GC: As there is a finite number of Bitcoins people already know about many coins that have been lost, which are now referred to as ‘zombie coins’. This has led various commentators to propose that the next phase of Bitcoin mining will be an attempt to find these ‘zombie coins’. However one analyst said that the encryption is so complex this would be ‘infeasible until computers are built from something other than matter and occupy something other than space.’03

NM: Well the fact is that Bitcoin is very much a product of the development of the algorithm, which is both a subtext for the work and is something kind of hovering in the background for me at the moment, the idea that perhaps that crypto-currency will become something that is so advanced that perhaps one day computers will trade with each other and gain more economic power in the world than humans.
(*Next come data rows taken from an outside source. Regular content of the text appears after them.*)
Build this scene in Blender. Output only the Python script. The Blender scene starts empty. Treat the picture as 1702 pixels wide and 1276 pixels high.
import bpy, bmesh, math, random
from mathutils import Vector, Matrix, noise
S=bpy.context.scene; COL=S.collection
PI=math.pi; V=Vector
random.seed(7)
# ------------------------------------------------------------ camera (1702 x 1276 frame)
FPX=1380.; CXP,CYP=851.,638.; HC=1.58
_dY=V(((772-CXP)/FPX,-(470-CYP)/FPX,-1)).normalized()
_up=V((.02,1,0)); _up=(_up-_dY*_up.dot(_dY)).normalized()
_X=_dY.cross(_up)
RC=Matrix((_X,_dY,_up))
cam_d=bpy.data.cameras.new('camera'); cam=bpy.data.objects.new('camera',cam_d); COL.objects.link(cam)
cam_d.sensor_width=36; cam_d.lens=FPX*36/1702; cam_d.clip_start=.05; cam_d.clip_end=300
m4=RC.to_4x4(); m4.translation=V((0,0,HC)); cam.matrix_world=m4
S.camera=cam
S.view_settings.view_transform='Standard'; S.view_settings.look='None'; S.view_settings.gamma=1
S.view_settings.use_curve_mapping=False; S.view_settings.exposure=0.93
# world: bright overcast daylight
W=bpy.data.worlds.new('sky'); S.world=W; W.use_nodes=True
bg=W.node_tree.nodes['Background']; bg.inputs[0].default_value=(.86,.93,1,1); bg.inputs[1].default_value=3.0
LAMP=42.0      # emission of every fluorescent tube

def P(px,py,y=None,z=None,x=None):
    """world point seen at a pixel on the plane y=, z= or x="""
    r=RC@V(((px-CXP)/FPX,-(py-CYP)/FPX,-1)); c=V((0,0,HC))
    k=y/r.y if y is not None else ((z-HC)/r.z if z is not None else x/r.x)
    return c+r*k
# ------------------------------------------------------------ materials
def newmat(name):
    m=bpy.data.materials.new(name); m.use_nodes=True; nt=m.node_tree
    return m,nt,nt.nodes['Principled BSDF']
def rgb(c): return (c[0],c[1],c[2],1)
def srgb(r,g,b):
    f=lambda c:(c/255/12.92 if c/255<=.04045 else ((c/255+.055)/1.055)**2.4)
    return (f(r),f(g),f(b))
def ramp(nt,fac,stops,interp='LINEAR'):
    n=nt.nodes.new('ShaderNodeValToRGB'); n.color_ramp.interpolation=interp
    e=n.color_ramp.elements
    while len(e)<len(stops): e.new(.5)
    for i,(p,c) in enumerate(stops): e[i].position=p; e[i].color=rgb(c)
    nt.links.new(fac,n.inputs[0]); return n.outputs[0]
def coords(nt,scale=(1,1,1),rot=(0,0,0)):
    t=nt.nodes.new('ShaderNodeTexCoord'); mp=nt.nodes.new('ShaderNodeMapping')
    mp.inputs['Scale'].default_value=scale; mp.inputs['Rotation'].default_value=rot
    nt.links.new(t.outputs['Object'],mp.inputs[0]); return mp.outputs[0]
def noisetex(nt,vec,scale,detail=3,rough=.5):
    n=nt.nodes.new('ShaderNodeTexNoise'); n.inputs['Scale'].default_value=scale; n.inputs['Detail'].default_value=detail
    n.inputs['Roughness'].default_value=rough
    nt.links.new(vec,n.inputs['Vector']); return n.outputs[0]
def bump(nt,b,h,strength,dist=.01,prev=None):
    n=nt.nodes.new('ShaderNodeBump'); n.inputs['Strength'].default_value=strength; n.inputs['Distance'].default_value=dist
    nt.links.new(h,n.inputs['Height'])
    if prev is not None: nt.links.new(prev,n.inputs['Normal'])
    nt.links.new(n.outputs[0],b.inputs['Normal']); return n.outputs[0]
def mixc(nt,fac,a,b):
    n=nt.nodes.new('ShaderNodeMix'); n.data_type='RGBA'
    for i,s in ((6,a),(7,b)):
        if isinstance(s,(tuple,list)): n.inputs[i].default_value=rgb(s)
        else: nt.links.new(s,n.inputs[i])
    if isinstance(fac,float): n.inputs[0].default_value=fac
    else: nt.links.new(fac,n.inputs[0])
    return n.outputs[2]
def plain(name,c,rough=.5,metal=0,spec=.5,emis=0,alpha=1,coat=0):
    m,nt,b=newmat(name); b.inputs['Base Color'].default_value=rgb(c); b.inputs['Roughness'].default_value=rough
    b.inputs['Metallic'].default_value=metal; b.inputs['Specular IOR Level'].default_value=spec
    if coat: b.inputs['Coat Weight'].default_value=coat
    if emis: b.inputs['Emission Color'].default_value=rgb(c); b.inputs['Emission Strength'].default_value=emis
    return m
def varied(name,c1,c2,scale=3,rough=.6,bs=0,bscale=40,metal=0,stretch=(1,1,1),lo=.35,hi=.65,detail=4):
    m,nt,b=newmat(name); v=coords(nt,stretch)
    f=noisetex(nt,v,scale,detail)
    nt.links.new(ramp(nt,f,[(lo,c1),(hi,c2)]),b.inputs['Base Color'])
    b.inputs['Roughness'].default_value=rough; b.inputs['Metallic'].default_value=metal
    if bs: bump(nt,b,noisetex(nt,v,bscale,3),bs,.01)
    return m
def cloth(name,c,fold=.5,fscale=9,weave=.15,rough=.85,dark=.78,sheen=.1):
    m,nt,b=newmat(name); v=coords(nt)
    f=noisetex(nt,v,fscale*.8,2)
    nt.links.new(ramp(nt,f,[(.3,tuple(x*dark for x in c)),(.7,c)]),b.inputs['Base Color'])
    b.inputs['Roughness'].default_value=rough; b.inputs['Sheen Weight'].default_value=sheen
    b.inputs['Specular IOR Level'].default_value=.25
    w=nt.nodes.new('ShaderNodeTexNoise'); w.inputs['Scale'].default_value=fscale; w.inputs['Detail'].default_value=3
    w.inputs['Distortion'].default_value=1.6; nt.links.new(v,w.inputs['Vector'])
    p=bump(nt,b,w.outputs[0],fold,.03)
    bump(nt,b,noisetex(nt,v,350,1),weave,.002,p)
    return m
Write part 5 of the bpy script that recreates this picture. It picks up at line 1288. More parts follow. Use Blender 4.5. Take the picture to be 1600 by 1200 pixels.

I think in many ways that’s a possibility.

Footnotes

  • ‘Limits to Growth’, a touring survey exhibition including this eponymous work, has been shown at Monash University Museum of Art, Melbourne (from 20 July to 17 September 2016); the Institute of Modern Art, Brisbane (from 29 October to 18 December 2016); and currently KW Institute for Contemporary Art, Berlin from 2 June to 13 August 2017); this interview was conducted on Tuesday 2 August 2016 in Melbourne.
  • See ‘Bitcoin Miners Face Fight for Survival as New Supply Halves’, Fortune, 8 July 2016, available at http://fortune.com/2016/07/08/bitcoin-miners-fight-survival-supply-halves/.
  • Bruce Schneier, quoted in ‘The £625m lost forever – the phenomenon of disappearing Bitcoins’, Telegraph, 23 January 2015, available at http://www.telegraph.co.uk/technology/news/11362827/The-625m-lost-forever-the-phenomenon-of-disappearing-Bitcoins.html. Schneier rules out an attempt to crack a 256-bit key, of the type used by Bitcoin, by referring to the laws of physics: ‘such is the magnitude of the problem. Even an impracticably large computer consuming all the energy outputted by the sun couldn’t count the number of possible combinations in several decades.’